With a Best States Ranking of #4, New Hampshire is ranked #2 in public safety by U.S. News & World Report behind Maine. In 2022, its low crime rate dropped from 1.6 incidents per 1,000 people to 1.5.

When it comes to property tax, puts the state at an average of 1.86% per year for 2023. This is one of the higher property taxes among all the states.

South Dakota

If you happen to be a Mount Rushmore or Badlands fanatic, South Dakota may be your next destination. The state has a tax burden of 8.4% and low sales tax of 4.5%. This state does stay below average in majority of cost rankings among the other states.

At #15 on the Best States Rankings, South Dakota residents spend 17.4% lower than the national average on household expenses. The state also has low taxes on gasoline and tobacco, with a tax rate of 30 cents per gallon on gasoline and $1.53 per pack on cigarettes.

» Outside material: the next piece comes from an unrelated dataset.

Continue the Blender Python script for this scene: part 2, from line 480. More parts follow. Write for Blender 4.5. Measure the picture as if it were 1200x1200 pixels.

If you’re looking to spend less, South Dakota is a strong contender. 


Known for Nashville’s country music scene and good whiskey, Tennessee sits at a tax burden of 7.6%. The state ranks in the 10 states with the lowest cost of living with an index of 89. Though #29 in Best States Rankings, it holds the #1 spot when it comes to long-term fiscal stability.

Tennessee ranks well when it comes to affordability, but there’s one area where its taxes are much higher than average: Beer. The state has the highest beer tax, at $1.29 per gallon, paired with an additional $0.15 tax on each case of alcoholic beverages in the state.


They say everything is bigger in Texas, and in this case, we’re talking about their 1.6% property tax rate, ranking them #45 in the nation. The state’s average sales tax, combined with local, sits at a slightly elevated 8.20%.  

On the other hand, the state has an 8.6% tax burden which is still lower than the national average. The state ranks #31 on the Best States Ranking with its business-friendly environment and strong economy. It is known for its lower housing costs, but do keep in mind the high property tax!


Washington wins the crown against the other eight income tax-free states in the Best States Rankings. The #1 best state overall is a nature lover’s dream with 124 state parks, including Olympic National Park.

Washington does rank #1 when it comes to quality of living, but it also ranks #1 as the highest tax burden of the other eight states at 10.7%. In addition, the state’s counties collect a higher property tax at an average of 0.92% per year, and it is one of the six states with one of the highest gas prices at $4.25 per gallon.

The expenses may outweigh the absence of state income tax, but that doesn’t stop Washington from being a beloved and popular state.


Did you know Kanye West took his 3,888-acre ranch in Cody, Wyoming off the market? If you didn’t, now you do. Wyoming is one of the most tax-friendly states with a tax burden of 7.5%, which is the second lowest in the country. It also has a low property tax rate of 0.51%.

At #35 on the Best State Rankings, Wyoming offers beautiful landscapes, including the gorgeous Yellowstone Nation Park, and it has a low population density. To those who are attracted to a more relaxed way of life, this income tax-free state is free of the big city bustle.